┏━━
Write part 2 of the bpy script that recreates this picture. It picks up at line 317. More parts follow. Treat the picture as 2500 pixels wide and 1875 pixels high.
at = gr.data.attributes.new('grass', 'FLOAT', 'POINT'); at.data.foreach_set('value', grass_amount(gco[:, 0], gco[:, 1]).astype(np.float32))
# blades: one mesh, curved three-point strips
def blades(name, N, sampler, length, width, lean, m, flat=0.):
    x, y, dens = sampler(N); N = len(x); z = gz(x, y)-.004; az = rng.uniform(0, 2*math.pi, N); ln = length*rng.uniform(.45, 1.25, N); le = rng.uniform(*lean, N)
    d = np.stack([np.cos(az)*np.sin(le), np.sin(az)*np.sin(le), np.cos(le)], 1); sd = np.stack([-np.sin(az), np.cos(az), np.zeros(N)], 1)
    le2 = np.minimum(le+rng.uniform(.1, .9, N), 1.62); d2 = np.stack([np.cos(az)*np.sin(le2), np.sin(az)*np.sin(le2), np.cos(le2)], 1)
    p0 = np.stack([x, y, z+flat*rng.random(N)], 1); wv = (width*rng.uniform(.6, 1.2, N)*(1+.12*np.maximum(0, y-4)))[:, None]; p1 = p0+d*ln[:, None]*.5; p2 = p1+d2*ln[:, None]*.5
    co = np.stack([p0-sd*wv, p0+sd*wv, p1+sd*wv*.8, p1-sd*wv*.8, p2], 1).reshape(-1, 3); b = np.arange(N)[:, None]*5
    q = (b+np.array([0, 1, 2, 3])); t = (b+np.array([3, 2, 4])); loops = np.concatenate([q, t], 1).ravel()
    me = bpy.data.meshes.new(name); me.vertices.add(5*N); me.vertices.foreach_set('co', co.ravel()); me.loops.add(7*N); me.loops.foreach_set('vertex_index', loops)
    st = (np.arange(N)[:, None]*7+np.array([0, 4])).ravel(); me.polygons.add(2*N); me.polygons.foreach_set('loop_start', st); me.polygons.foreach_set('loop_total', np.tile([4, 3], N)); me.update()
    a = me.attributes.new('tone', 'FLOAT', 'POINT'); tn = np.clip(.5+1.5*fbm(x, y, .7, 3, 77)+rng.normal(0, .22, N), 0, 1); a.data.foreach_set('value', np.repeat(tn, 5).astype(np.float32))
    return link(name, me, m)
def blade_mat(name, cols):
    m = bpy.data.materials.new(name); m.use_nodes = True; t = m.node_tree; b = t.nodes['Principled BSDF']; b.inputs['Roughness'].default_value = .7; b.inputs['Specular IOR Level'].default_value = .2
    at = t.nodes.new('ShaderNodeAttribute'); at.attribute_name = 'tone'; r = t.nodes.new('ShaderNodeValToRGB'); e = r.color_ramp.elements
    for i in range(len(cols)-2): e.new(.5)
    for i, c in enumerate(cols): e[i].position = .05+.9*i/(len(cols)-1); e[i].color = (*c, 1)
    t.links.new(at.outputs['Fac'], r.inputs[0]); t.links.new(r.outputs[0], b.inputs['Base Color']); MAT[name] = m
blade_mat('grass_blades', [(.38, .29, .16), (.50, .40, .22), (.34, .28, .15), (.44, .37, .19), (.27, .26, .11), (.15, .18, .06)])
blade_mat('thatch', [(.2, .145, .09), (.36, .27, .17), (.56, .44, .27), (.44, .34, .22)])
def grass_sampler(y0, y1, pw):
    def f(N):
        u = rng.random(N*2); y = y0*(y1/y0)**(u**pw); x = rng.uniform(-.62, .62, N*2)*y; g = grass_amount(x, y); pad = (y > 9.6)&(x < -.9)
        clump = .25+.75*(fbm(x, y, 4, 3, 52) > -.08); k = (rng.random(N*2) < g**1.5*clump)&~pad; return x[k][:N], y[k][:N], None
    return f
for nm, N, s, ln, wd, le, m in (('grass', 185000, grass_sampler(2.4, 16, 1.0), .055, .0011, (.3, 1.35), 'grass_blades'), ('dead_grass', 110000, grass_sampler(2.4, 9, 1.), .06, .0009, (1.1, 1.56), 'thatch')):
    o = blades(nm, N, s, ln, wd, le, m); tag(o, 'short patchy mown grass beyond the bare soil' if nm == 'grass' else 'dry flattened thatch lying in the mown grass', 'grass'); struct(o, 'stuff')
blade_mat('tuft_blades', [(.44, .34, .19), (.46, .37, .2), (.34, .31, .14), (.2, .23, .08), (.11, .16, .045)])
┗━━
INSTRUCTION:
Print out the whole listing exactly as it appears.

RIGHT ANSWER:
Write part 2 of the bpy script that recreates this picture. It picks up at line 317. More parts follow. Treat the picture as 2500 pixels wide and 1875 pixels high.
at = gr.data.attributes.new('grass', 'FLOAT', 'POINT'); at.data.foreach_set('value', grass_amount(gco[:, 0], gco[:, 1]).astype(np.float32))
# blades: one mesh, curved three-point strips
def blades(name, N, sampler, length, width, lean, m, flat=0.):
    x, y, dens = sampler(N); N = len(x); z = gz(x, y)-.004; az = rng.uniform(0, 2*math.pi, N); ln = length*rng.uniform(.45, 1.25, N); le = rng.uniform(*lean, N)
    d = np.stack([np.cos(az)*np.sin(le), np.sin(az)*np.sin(le), np.cos(le)], 1); sd = np.stack([-np.sin(az), np.cos(az), np.zeros(N)], 1)
    le2 = np.minimum(le+rng.uniform(.1, .9, N), 1.62); d2 = np.stack([np.cos(az)*np.sin(le2), np.sin(az)*np.sin(le2), np.cos(le2)], 1)
    p0 = np.stack([x, y, z+flat*rng.random(N)], 1); wv = (width*rng.uniform(.6, 1.2, N)*(1+.12*np.maximum(0, y-4)))[:, None]; p1 = p0+d*ln[:, None]*.5; p2 = p1+d2*ln[:, None]*.5
    co = np.stack([p0-sd*wv, p0+sd*wv, p1+sd*wv*.8, p1-sd*wv*.8, p2], 1).reshape(-1, 3); b = np.arange(N)[:, None]*5
    q = (b+np.array([0, 1, 2, 3])); t = (b+np.array([3, 2, 4])); loops = np.concatenate([q, t], 1).ravel()
    me = bpy.data.meshes.new(name); me.vertices.add(5*N); me.vertices.foreach_set('co', co.ravel()); me.loops.add(7*N); me.loops.foreach_set('vertex_index', loops)
    st = (np.arange(N)[:, None]*7+np.array([0, 4])).ravel(); me.polygons.add(2*N); me.polygons.foreach_set('loop_start', st); me.polygons.foreach_set('loop_total', np.tile([4, 3], N)); me.update()
    a = me.attributes.new('tone', 'FLOAT', 'POINT'); tn = np.clip(.5+1.5*fbm(x, y, .7, 3, 77)+rng.normal(0, .22, N), 0, 1); a.data.foreach_set('value', np.repeat(tn, 5).astype(np.float32))
    return link(name, me, m)
def blade_mat(name, cols):
    m = bpy.data.materials.new(name); m.use_nodes = True; t = m.node_tree; b = t.nodes['Principled BSDF']; b.inputs['Roughness'].default_value = .7; b.inputs['Specular IOR Level'].default_value = .2
    at = t.nodes.new('ShaderNodeAttribute'); at.attribute_name = 'tone'; r = t.nodes.new('ShaderNodeValToRGB'); e = r.color_ramp.elements
    for i in range(len(cols)-2): e.new(.5)
    for i, c in enumerate(cols): e[i].position = .05+.9*i/(len(cols)-1); e[i].color = (*c, 1)
    t.links.new(at.outputs['Fac'], r.inputs[0]); t.links.new(r.outputs[0], b.inputs['Base Color']); MAT[name] = m
blade_mat('grass_blades', [(.38, .29, .16), (.50, .40, .22), (.34, .28, .15), (.44, .37, .19), (.27, .26, .11), (.15, .18, .06)])
blade_mat('thatch', [(.2, .145, .09), (.36, .27, .17), (.56, .44, .27), (.44, .34, .22)])
def grass_sampler(y0, y1, pw):
    def f(N):
        u = rng.random(N*2); y = y0*(y1/y0)**(u**pw); x = rng.uniform(-.62, .62, N*2)*y; g = grass_amount(x, y); pad = (y > 9.6)&(x < -.9)
        clump = .25+.75*(fbm(x, y, 4, 3, 52) > -.08); k = (rng.random(N*2) < g**1.5*clump)&~pad; return x[k][:N], y[k][:N], None
    return f
for nm, N, s, ln, wd, le, m in (('grass', 185000, grass_sampler(2.4, 16, 1.0), .055, .0011, (.3, 1.35), 'grass_blades'), ('dead_grass', 110000, grass_sampler(2.4, 9, 1.), .06, .0009, (1.1, 1.56), 'thatch')):
    o = blades(nm, N, s, ln, wd, le, m); tag(o, 'short patchy mown grass beyond the bare soil' if nm == 'grass' else 'dry flattened thatch lying in the mown grass', 'grass'); struct(o, 'stuff')
blade_mat('tuft_blades', [(.44, .34, .19), (.46, .37, .2), (.34, .31, .14), (.2, .23, .08), (.11, .16, .045)])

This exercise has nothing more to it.